Question

Find the general solution: \(xlog\ x\frac {dy}{dx}+y=\frac {2}{x}log\ x\)

Answer 1

The given differential equation is:

xlog x\(\frac {dy}{dx}\)+y = \(\frac 2x\)logx

⇒\(\frac {dy}{dx}\)+\(\frac {y}{xlog\ x}\) = \(\frac {2}{x^2}\)

This equation is the form of a differential equation as:

\(\frac {dy}{dx}\) + py = Q (where p = \(\frac {1}{xlog\ x}\) and Q = \(\frac {2}{x^2}\))

Now,I.F. = e^∫pdx = \(e^{∫\frac {1}{xlog\ x} dx}\) = e^{log(log x)} = log x

The general solution of the given differential equation is given by the relation,

y(I.F.) = ∫(Q×I.F.)dx + C

⇒ylog x = ∫(\(\frac {2}{x^2}\)log x)dx + C    ….....(1)

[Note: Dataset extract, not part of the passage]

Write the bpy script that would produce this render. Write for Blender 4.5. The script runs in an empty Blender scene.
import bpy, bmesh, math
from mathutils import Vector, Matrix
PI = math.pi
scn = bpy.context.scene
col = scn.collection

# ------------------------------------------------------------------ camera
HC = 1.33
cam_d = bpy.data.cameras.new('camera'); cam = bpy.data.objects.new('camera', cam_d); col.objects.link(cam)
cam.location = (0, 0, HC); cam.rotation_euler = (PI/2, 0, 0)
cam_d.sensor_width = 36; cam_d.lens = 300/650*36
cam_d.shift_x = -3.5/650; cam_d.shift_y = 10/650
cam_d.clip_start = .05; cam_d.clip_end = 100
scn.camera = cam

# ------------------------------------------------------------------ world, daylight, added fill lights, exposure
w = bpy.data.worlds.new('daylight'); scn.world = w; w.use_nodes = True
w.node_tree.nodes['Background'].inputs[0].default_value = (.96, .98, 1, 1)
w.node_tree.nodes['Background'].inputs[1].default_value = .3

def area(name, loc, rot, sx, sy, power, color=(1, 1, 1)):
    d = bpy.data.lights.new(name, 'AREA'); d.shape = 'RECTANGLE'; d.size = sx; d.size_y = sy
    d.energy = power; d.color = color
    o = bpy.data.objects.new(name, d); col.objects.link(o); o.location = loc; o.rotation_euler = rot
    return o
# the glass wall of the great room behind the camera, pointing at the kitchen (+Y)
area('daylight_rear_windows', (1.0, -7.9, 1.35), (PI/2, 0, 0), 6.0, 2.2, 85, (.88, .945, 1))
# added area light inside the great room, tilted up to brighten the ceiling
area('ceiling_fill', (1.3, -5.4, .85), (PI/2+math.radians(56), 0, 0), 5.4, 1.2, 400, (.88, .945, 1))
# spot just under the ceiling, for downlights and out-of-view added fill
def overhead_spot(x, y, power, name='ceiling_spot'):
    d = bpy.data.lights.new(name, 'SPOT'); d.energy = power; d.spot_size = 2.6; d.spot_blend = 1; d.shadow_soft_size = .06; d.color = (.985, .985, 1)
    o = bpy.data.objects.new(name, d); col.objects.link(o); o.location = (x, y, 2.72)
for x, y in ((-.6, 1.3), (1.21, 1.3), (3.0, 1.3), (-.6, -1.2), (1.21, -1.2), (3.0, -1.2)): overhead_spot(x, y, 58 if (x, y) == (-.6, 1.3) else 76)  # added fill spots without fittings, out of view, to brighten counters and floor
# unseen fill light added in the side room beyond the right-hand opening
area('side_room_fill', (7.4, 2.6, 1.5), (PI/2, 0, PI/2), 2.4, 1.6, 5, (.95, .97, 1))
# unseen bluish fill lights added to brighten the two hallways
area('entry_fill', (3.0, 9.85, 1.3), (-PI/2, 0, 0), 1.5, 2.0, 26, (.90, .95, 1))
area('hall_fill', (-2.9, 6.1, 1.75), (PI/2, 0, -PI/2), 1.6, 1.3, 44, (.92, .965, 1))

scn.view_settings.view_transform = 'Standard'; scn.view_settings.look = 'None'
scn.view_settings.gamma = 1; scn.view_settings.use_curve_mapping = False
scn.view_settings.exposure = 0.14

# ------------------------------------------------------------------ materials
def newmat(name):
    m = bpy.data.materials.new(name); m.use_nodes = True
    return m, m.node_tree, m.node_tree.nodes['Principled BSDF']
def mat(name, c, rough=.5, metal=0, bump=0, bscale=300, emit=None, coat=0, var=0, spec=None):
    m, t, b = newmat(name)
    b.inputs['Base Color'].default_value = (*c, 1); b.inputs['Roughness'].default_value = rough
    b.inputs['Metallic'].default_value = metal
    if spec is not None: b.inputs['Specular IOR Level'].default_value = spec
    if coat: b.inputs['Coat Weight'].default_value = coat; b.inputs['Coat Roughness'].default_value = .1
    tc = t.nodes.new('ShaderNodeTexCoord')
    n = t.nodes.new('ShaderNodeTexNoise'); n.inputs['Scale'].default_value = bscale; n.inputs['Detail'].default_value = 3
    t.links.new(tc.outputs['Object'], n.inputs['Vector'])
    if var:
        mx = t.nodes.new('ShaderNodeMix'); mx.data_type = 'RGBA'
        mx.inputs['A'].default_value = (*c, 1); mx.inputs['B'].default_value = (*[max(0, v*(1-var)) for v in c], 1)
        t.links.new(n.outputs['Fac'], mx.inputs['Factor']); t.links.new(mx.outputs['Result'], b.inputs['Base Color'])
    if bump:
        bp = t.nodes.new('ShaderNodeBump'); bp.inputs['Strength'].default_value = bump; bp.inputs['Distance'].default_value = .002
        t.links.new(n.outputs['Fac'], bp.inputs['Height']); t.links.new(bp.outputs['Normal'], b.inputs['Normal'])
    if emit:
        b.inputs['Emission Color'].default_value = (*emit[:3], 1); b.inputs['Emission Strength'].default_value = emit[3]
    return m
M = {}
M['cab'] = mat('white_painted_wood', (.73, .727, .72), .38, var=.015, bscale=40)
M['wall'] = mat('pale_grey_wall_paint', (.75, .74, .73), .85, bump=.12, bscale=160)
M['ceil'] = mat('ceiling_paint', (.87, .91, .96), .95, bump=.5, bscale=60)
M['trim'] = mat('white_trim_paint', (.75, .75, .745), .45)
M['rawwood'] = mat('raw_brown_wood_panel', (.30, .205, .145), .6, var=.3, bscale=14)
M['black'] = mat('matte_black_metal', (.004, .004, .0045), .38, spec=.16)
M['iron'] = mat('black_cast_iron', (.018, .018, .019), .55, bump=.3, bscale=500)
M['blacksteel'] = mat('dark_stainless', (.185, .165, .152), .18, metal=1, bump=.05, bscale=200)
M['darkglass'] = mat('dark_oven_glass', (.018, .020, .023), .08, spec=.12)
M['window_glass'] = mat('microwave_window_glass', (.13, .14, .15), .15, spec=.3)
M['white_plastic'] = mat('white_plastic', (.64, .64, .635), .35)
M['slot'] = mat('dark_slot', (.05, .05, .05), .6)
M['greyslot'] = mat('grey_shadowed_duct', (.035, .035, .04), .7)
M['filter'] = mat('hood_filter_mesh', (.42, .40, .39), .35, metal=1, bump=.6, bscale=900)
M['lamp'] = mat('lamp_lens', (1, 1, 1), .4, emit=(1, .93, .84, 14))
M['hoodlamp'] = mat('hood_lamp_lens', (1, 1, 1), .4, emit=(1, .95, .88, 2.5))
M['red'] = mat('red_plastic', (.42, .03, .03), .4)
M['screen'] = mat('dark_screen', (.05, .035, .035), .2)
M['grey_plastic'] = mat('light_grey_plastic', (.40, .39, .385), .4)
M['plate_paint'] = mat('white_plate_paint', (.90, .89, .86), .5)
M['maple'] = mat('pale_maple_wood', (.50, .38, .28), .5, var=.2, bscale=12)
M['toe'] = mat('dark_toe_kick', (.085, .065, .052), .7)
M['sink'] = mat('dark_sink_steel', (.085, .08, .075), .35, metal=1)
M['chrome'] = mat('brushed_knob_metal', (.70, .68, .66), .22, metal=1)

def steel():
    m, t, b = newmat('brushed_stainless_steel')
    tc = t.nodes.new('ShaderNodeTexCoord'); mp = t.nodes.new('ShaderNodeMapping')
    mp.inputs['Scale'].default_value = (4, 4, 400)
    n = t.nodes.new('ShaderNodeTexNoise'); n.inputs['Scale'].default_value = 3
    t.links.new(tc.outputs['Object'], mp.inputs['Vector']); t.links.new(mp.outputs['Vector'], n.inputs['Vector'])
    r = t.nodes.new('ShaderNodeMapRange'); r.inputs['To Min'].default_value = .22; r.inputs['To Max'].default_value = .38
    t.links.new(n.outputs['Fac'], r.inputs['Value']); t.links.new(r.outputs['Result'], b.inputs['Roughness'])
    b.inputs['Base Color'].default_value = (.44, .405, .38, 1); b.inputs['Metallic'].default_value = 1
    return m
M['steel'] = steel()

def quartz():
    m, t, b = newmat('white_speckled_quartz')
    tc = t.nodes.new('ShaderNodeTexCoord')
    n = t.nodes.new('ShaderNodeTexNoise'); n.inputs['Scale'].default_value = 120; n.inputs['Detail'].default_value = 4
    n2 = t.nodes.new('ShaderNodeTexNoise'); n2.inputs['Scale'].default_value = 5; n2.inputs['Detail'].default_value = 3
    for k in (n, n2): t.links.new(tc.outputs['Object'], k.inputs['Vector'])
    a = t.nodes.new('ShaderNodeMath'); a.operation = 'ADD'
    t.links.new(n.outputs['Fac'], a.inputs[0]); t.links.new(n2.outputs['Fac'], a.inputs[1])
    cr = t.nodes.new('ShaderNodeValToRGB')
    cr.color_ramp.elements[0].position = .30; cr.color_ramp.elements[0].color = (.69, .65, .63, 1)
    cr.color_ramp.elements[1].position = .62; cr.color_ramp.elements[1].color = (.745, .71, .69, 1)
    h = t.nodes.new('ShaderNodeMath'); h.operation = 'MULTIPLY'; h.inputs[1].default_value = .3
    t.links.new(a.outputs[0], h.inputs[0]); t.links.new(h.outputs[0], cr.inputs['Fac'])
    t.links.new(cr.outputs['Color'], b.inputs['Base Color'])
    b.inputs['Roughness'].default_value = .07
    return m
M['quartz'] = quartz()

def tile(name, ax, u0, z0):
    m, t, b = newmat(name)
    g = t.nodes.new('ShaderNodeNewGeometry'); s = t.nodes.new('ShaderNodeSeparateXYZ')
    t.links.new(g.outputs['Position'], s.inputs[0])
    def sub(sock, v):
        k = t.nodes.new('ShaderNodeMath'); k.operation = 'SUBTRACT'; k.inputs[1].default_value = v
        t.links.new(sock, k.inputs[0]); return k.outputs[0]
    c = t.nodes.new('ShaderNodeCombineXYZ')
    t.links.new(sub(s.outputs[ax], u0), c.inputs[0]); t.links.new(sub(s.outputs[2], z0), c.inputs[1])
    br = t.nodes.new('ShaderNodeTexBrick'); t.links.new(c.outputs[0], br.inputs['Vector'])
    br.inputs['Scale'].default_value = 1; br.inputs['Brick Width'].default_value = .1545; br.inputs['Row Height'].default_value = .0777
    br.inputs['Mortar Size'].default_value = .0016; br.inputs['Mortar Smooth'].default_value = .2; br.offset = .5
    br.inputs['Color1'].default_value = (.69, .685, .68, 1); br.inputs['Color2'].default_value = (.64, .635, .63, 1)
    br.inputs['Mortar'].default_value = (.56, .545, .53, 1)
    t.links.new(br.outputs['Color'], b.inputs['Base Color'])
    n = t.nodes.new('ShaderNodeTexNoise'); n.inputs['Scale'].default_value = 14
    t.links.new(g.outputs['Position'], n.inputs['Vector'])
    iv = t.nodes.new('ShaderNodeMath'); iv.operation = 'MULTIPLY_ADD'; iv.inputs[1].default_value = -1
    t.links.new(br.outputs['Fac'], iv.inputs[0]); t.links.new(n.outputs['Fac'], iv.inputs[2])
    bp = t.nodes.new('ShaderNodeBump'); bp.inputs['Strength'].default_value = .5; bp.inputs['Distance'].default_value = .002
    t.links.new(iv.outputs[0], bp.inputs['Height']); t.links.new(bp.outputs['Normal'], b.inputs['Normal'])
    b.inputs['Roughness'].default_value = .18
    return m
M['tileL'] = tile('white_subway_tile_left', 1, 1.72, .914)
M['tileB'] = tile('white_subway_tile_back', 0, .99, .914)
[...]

Now,∫(\(\frac {2}{x^2}\)log x)dx = 2∫(logx.\(\frac {1}{x^2}\))dx

                                = 2[log x.∫\(\frac {1}{x^2}\)dx - ∫{\(\frac {d}{dx}\)(log x).∫\(\frac {1}{x^2}\)dx}dx]

                                = 2[log x(-\(\frac 1x\)) - ∫(\(\frac 1x\).(-\(\frac 1x\)))dx]

                               = 2[-\(\frac {log\ x}{x}\) + ∫\(\frac {1}{x^2}\)dx]

                               = 2[-\(\frac {log\ x}{x}\)-\(\frac 1x\)]

                               = -\(\frac 2x\)(1+logx)

Substituting the value of ∫(\(\frac {2}{x^2}\)log x)dx in equation(1), we get:

ylog x = -\(\frac 2x\)(1+log x) + C

This is the required general solution of the given differential equation.